An interim final rule concerning this action was published in the
Federal Register on December 22, 2004 (69 FR 76597). Copies of the rule
were mailed by the Committee's staff to all Committee members and
Florida citrus handlers. In addition, the rule was made available
through the Internet by USDA and the Office of the Federal Register.
That rule provided for a 60-day comment period which ended February 22,
2005. Two comments were received.
One commenter supported in principle the relaxation. The second
commenter stated that the order should be eliminated and the Committee
be disbanded. USDA disagrees with these suggestions.

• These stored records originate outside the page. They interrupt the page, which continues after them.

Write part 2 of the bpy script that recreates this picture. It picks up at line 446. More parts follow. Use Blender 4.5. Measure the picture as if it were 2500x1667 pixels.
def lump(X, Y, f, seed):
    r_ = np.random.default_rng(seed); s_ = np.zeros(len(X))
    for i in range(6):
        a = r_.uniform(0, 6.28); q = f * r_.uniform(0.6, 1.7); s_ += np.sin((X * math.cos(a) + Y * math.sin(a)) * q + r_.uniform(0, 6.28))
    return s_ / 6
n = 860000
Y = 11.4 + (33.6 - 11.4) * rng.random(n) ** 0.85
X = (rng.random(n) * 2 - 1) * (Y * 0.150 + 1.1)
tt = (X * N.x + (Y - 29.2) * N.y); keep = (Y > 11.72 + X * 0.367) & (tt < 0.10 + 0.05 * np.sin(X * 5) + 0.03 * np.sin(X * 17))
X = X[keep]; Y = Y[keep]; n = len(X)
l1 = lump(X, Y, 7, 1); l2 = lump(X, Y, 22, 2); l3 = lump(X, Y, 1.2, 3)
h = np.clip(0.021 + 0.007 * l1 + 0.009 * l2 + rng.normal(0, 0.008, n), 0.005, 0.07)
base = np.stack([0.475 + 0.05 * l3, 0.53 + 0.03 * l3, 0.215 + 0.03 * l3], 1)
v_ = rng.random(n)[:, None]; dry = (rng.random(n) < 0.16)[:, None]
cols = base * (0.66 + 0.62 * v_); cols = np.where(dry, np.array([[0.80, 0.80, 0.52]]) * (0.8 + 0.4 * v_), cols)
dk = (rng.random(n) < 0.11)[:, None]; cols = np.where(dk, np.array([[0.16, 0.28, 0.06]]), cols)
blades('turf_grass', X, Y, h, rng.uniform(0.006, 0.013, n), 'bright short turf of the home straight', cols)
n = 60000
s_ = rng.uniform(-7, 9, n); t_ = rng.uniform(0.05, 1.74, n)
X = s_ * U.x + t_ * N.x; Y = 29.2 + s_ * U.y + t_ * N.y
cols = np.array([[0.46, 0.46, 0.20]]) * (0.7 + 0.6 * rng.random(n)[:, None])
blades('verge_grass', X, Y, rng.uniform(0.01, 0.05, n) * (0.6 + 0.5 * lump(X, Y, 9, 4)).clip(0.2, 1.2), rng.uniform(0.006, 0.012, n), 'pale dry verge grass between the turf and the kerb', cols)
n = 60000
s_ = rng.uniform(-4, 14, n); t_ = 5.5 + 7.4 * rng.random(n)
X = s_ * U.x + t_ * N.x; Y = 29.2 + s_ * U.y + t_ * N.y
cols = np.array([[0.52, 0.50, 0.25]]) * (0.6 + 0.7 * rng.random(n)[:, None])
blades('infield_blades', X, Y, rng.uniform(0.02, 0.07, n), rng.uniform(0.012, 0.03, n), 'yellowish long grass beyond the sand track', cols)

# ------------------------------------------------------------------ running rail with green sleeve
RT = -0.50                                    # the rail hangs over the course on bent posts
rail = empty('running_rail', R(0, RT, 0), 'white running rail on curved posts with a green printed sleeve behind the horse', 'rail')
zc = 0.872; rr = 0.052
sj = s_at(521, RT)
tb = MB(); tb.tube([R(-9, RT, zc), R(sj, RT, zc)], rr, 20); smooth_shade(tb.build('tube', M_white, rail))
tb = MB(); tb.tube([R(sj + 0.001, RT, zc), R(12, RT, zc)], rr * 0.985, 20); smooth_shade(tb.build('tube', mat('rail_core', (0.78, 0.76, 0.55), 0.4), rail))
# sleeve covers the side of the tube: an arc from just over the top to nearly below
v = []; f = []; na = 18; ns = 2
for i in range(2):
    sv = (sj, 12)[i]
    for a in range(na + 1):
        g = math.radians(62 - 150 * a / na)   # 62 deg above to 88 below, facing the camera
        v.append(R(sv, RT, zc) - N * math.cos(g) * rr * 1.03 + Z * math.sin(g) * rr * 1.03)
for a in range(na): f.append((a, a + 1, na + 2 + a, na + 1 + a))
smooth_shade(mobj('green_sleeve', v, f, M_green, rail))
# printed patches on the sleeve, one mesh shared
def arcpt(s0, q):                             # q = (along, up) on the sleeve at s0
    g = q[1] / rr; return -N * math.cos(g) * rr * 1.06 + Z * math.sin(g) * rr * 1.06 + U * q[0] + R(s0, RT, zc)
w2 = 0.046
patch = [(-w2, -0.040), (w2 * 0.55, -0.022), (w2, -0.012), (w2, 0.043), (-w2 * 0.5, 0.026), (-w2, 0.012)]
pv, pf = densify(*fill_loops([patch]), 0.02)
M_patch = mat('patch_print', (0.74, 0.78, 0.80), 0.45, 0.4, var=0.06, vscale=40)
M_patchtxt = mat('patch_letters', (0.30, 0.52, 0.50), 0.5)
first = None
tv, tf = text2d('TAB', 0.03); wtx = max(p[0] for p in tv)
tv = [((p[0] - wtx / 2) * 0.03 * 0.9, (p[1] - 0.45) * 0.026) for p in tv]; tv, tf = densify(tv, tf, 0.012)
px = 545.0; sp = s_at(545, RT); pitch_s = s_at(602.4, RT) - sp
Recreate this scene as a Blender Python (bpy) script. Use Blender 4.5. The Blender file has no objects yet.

The marketing order was implemented and is being administered
consistent with the authority in the Agricultural Marketing Agreement
Act of 1937, and was favored by citrus growers in a recent continuance
referendum. In addition, actions taken by the Committee under the order
have
[[Page 23930]]
helped increase grower returns to levels above the cost of production,
which may contribute to more growers maintaining their groves. This
rule is making more fruit available at a time when much of the crop was
destroyed by last year's hurricanes without sacrificing fruit quality.
This change benefits both growers and consumers by increasing the
available supply of fresh grapefruit.
Therefore, no changees will be made as a result of these comments.
A small business guide on complying with fruit, vegetable, and
specialty crop marketing agreements and orders may be viewed at: http://www.ams.usda.gov/fv/moab.html.
Any questions about the compliance
guide should be sent to Jay Guerber at the previously mentioned address
in the FOR FURTHER INFORMATION CONTACT section.
After consideration of all relevant material presented, including
the Committee's recommendation, and other information, it is found that
finalizing the interim final rule, without change, as published in the
Federal Register (69 FR 76597, December 22, 2004) will tend to
effectuate the declared policy of the Act.
List of Subjects in 7 CFR Part 905
Grapefruit, Marketing agreements, Oranges, Reporting and
recordkeeping requirements, Tangelos, Tangerines.
PART 905--ORANGES, GRAPEFRUIT, TANGERINES, AND TANGELOS GROWN IN
FLORIDA
0
Accordingly, the interim final rule amending 7 CFR part 905 which was
published at 69 FR 76597 on December 22, 2004, is adopted as a final
rule without change.
Dated: May 3, 2005.
Kenneth C. Clayton,
Acting Administrator, Agricultural Marketing Service.